Nell'oscurità delle persecuzioni, le fiammelle di Chanukkà hanno
sempre rappresentato una fonte di speranza e di ottimismo. Non è
senza significato che anche nei campi di concentramento nazisti gli
ebrei, in alcuni casi, riuscirono ad accendevano delle chanukkiot
di fortuna.
Abbiamo detto prima che l'olio
trovato nel Santuario bastava per accendere i lumi un giorno solo, e
miracolosamente durò invece 8 giorni: la festa durerebbe 8 giorni
per questo motivo. Tuttavia, il miracolo vero e proprio durò 7
giorni, perché per il primo giorno l'olio era sufficiente. Quindi
la festa dovrebbe durare 7 giorni, non 8. Come mai, quindi, i
maestri del Talmud fissarono la durata della festa in 8 giorni?

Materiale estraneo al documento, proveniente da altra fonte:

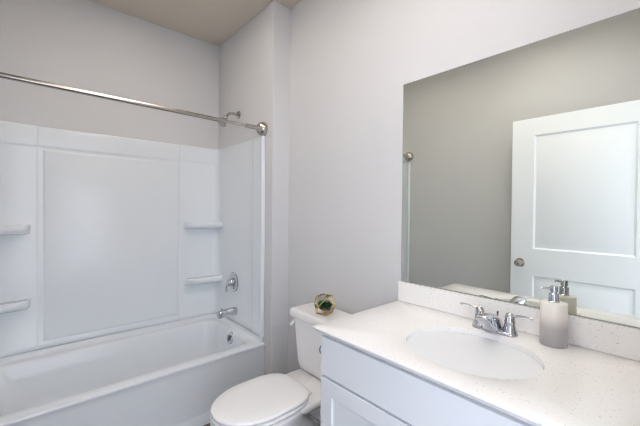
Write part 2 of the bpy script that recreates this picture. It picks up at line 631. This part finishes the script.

Questa è la domanda che si pose Rabbì Yosef Caro, che all'età di
3 anni circa fu cacciato dalla Spagna insieme alla sua famiglia nel
1492, giungendo dopo varie peregrinazioni a Zefat, nella terra
d'Israele, dove scrisse lo Shulchan Arukh, l'ultima grande opera di
normativa ebraica. Alla domanda di Rabbì Yosef Caro sono state date
decine di risposte, alcune da lui stesso, altre dai maestri delle
generazioni successive.
Rav Caro risponde che ogni sera i
sacerdoti versavano nel candelabro un ottavo della quantità di olio
richiesta, e questa quantità ridotta durava invece un giorno
intero: quindi già dal primo giorno avvenne il miracolo. Oppure che
dopo aver versato, la prima sera, tutto l'olio dall'ampolla,
trovarono questa ancora piena. O anche che al mattino, nonostante la
fiamma avesse bruciato tutta la notte, le tazze del candelabro erano
ancora piene d'olio. Anche in questi casi, dunque, il miracolo
avvenne già dal primo giorno, ed è quindi giusto osservare una
festa di 8 giorni totali.
Una risposta totalmente differente è
stata data nella nostra generazione da Rav Yosef Soloveitchik, che
è stato il Rav, il Maestro per eccellenza
dell'ebraismo americano (e non solo di quello), nella seconda metà
di questo secolo. Rav Soloveitchik dice che il vero miracolo che
avvenne in quel primo giorno fu che gli ebrei che entrarono nel
Santuario ebbero fiducia che, nonostante tutto, nonostante l'immane
profanazione del Tempio, avrebbero ancora potuto trovare un po'
d'olio, e che quell'olio sarebbe stato sufficiente. Questo è il
vero miracolo ed è il miracolo della sopravvivenza ebraica:
l'andare contro tutte le probabilità di riuscita per osservare la
Legge e la tradizione, il rimanere legati alla propria cultura e al
proprio popolo, e l'essere sicuri di avere successo.